I have a database with Items that have to pass through a number of Steps. I want to have a function in my database that retrieves the Current step of the item that I can then build on. For example:
var x = db.Items.Where(item => item.Steps.CurrentStep().Completed == null);
The code to get the current step is:
Steps.OrderByDescending(step => step.Created).First();
So I tried to add an extension method to the EntitySet<Step> that returned a single Step like so:
public static OrderFlowItemStep CurrentStep(this EntitySet<OrderFlowItemStep> steps)
{
return steps.OrderByDescending(o => o.Created).First();
}
But when I try to execute the query at the top I get an error saying that the CurrentStep() function has no translation to SQL. Is there a way to add this functionality to Linq-to-SQL in any way or do I have to manually write the query every time? I tried to write the entire query out first but it's very long and if I ever change the way to get the active step of an item I have to go over all the code again.

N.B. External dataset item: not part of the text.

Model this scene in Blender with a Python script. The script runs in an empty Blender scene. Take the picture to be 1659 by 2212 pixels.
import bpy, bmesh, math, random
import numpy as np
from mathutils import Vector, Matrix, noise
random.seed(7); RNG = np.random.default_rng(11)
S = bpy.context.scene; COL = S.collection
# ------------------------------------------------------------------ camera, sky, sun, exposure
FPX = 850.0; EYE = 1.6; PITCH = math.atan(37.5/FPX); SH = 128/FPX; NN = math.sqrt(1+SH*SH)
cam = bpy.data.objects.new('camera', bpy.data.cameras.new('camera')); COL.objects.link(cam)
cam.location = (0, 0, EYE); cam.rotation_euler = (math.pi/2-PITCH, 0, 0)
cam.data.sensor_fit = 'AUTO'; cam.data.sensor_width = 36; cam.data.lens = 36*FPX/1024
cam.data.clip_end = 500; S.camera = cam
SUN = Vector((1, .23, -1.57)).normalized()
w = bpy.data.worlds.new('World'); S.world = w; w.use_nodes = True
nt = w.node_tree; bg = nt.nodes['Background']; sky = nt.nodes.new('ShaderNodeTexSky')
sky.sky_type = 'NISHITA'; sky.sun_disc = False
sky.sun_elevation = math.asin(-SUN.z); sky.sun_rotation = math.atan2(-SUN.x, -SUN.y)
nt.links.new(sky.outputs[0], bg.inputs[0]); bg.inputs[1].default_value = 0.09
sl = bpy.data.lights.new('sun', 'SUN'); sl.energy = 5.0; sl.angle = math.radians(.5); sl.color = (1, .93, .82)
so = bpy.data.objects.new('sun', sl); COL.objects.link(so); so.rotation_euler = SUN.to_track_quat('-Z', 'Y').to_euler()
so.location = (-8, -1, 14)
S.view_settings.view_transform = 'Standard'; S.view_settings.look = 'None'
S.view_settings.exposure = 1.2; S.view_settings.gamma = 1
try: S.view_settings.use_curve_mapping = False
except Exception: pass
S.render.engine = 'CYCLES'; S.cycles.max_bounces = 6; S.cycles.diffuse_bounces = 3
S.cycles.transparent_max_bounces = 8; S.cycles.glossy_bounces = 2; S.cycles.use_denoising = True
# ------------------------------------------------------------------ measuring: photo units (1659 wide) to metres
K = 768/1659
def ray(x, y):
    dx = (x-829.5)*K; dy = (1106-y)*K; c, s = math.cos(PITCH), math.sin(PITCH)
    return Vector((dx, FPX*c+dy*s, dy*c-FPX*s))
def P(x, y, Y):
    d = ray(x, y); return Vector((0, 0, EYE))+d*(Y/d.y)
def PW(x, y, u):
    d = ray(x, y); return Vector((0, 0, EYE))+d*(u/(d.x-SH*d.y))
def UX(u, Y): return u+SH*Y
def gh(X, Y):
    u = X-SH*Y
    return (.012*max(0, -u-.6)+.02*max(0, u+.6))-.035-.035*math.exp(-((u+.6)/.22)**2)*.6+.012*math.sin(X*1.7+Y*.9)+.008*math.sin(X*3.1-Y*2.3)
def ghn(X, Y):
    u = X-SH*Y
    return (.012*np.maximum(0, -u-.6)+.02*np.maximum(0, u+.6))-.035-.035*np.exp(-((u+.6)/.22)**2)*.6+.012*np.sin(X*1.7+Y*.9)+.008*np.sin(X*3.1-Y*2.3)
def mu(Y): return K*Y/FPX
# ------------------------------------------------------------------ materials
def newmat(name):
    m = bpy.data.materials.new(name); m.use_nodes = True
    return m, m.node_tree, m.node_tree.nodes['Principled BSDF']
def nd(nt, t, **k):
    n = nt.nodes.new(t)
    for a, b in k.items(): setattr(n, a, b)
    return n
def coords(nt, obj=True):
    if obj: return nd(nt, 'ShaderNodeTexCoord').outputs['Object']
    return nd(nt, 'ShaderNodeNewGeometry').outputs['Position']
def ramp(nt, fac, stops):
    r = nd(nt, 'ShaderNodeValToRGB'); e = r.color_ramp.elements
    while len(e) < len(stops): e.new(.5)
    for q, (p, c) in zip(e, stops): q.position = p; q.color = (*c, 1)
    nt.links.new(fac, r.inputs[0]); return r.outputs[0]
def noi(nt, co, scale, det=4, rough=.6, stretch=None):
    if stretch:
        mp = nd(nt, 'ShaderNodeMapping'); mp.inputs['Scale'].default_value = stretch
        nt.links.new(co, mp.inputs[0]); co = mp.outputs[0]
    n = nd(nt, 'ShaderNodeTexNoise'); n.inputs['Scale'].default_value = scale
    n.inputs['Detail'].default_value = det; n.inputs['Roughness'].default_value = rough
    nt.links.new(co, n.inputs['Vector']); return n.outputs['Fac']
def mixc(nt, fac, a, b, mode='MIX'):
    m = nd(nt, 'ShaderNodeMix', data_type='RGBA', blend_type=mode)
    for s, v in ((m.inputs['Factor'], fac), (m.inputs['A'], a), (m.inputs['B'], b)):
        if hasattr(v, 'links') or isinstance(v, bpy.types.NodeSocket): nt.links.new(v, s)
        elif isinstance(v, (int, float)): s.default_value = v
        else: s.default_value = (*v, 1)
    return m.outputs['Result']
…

I'm guessing that the CurrentStep() method has to return a Linq expression of some kind but I'm stuck as to how to implement it.
The problem is that CurrentStep is a normal method. Hence, the Expression contains a call to that method, and naturally SQL cannot execute arbitrary .NET methods.
You will need to represent the code as an Expression. I have one in depth example here: http://www.atrevido.net/blog/2007/09/06/Complicated+Functions+In+LINQ+To+SQL.aspx
Unfortunately, the C# 3.0 compiler has a huge omission and you cannot generate calls to Expressions. (i.e., you can't write "x => MyExpression(x)"). Working around it either requires you to write the Expression manually, or to use a delegate as a placeholder. Jomo Fisher has an interesting post about manipulating Expression trees in general.
Without actually having done it, the way I'd probably approach it is by making the CurrentStep function take the predicate you want to add ("Completed == null"). Then you can create a full Expression> predicate to hand off to Where. I'm lazy, so I'm going to do an example using String and Char (String contains Chars, just like Item contains Steps):
using System;
using System.Linq;
using System.Linq.Expressions;
class Program {
static void Main(string[] args) {
Console.WriteLine(StringPredicate(c => Char.IsDigit(c)));
var func = StringPredicate(c => Char.IsDigit(c)).Compile();
Console.WriteLine(func("h2ello"));
Console.WriteLine(func("2ello"));
}
public static Expression<Func<string,bool>> StringPredicate(Expression<Func<char,bool>> pred) {
Expression<Func<string, char>> get = s => s.First();
var p = Expression.Parameter(typeof(string), "s");
return Expression.Lambda<Func<string, bool>>(
Expression.Invoke(pred, Expression.Invoke(get, p)),
p);
}
}
So "func" is created by using StringPredicate to create an Expression. For the example, we compile it to execute it locally. In your case, you'd pass the whole predicate to "Where" so it gets translated to SQL.
The "get" expression is where you put your "extension" stuff (OrderByWhatever, First, etc.). This is then passed in to the predicate that's given to you.
Don't worry if it looks complicated; it sorta is at first. If you haven't done this kinda stuff before, it'll take a bit of time (the first time I did this kinda stuff, it took hours to get it right :|.. now it comes slightly easier). Also, as I mentioned, you can write a helper method to do this re-writing for you (so you don't directly need to use the Expression.Whatever methods), but I haven't seen any examples and haven't really needed it yet.
Check out my answer to "switch statement in linq" and see if that points you in the right direction...
The technique i demonstrate there is the one that got me past the scary "no translation to SQL" error.